*INSTRUCTIONS TO FOLLOW*
Could you output each line of the data that follows exactly?

*AVAILABLE DATA*
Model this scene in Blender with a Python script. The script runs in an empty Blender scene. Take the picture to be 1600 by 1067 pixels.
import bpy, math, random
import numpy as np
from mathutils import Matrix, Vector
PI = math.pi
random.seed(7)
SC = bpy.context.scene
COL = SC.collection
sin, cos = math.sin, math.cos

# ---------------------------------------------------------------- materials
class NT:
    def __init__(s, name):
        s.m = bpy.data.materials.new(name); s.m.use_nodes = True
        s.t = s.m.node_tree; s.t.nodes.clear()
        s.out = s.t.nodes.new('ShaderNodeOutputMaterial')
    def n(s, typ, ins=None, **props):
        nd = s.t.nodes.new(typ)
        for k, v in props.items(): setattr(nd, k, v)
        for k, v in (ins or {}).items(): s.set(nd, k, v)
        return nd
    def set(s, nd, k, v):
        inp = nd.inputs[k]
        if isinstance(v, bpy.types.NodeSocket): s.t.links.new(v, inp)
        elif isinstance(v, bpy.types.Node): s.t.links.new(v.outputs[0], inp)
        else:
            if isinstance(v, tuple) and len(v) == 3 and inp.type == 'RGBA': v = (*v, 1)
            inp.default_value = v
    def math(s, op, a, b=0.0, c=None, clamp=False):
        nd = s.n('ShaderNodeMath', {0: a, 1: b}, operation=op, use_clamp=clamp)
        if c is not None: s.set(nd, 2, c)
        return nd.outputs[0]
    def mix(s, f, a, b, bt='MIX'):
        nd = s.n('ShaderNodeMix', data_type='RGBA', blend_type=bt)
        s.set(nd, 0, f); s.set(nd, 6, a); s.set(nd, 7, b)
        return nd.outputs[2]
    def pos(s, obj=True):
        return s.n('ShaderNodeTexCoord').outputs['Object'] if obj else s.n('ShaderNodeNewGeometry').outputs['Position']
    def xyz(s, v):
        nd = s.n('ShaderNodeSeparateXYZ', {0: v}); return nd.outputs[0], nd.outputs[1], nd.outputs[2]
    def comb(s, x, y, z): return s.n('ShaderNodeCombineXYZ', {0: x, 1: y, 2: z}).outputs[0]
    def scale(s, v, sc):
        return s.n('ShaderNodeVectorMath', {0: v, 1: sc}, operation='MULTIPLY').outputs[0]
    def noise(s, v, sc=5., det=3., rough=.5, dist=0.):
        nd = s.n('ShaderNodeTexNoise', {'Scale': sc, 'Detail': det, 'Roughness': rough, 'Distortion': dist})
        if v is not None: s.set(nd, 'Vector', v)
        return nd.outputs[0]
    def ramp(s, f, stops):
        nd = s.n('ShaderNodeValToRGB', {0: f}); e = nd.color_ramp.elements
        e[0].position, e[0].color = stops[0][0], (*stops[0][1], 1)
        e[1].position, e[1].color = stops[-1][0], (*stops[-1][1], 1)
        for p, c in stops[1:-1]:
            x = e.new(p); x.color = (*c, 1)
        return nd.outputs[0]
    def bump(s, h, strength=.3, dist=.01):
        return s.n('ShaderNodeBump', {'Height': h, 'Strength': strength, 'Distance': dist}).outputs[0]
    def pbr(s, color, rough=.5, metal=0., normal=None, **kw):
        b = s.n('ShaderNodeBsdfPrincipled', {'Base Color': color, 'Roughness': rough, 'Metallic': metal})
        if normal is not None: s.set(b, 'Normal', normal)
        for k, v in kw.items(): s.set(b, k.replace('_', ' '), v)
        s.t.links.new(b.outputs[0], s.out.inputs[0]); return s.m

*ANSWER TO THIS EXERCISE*
Model this scene in Blender with a Python script. The script runs in an empty Blender scene. Take the picture to be 1600 by 1067 pixels.
import bpy, math, random
import numpy as np
from mathutils import Matrix, Vector
PI = math.pi
random.seed(7)
SC = bpy.context.scene
COL = SC.collection
sin, cos = math.sin, math.cos

# ---------------------------------------------------------------- materials
class NT:
    def __init__(s, name):
        s.m = bpy.data.materials.new(name); s.m.use_nodes = True
        s.t = s.m.node_tree; s.t.nodes.clear()
        s.out = s.t.nodes.new('ShaderNodeOutputMaterial')
    def n(s, typ, ins=None, **props):
        nd = s.t.nodes.new(typ)
        for k, v in props.items(): setattr(nd, k, v)
        for k, v in (ins or {}).items(): s.set(nd, k, v)
        return nd
    def set(s, nd, k, v):
        inp = nd.inputs[k]
        if isinstance(v, bpy.types.NodeSocket): s.t.links.new(v, inp)
        elif isinstance(v, bpy.types.Node): s.t.links.new(v.outputs[0], inp)
        else:
            if isinstance(v, tuple) and len(v) == 3 and inp.type == 'RGBA': v = (*v, 1)
            inp.default_value = v
    def math(s, op, a, b=0.0, c=None, clamp=False):
        nd = s.n('ShaderNodeMath', {0: a, 1: b}, operation=op, use_clamp=clamp)
        if c is not None: s.set(nd, 2, c)
        return nd.outputs[0]
    def mix(s, f, a, b, bt='MIX'):
        nd = s.n('ShaderNodeMix', data_type='RGBA', blend_type=bt)
        s.set(nd, 0, f); s.set(nd, 6, a); s.set(nd, 7, b)
        return nd.outputs[2]
    def pos(s, obj=True):
        return s.n('ShaderNodeTexCoord').outputs['Object'] if obj else s.n('ShaderNodeNewGeometry').outputs['Position']
    def xyz(s, v):
        nd = s.n('ShaderNodeSeparateXYZ', {0: v}); return nd.outputs[0], nd.outputs[1], nd.outputs[2]
    def comb(s, x, y, z): return s.n('ShaderNodeCombineXYZ', {0: x, 1: y, 2: z}).outputs[0]
    def scale(s, v, sc):
        return s.n('ShaderNodeVectorMath', {0: v, 1: sc}, operation='MULTIPLY').outputs[0]
    def noise(s, v, sc=5., det=3., rough=.5, dist=0.):
        nd = s.n('ShaderNodeTexNoise', {'Scale': sc, 'Detail': det, 'Roughness': rough, 'Distortion': dist})
        if v is not None: s.set(nd, 'Vector', v)
        return nd.outputs[0]
    def ramp(s, f, stops):
        nd = s.n('ShaderNodeValToRGB', {0: f}); e = nd.color_ramp.elements
        e[0].position, e[0].color = stops[0][0], (*stops[0][1], 1)
        e[1].position, e[1].color = stops[-1][0], (*stops[-1][1], 1)
        for p, c in stops[1:-1]:
            x = e.new(p); x.color = (*c, 1)
        return nd.outputs[0]
    def bump(s, h, strength=.3, dist=.01):
        return s.n('ShaderNodeBump', {'Height': h, 'Strength': strength, 'Distance': dist}).outputs[0]
    def pbr(s, color, rough=.5, metal=0., normal=None, **kw):
        b = s.n('ShaderNodeBsdfPrincipled', {'Base Color': color, 'Roughness': rough, 'Metallic': metal})
        if normal is not None: s.set(b, 'Normal', normal)
        for k, v in kw.items(): s.set(b, k.replace('_', ' '), v)
        s.t.links.new(b.outputs[0], s.out.inputs[0]); return s.m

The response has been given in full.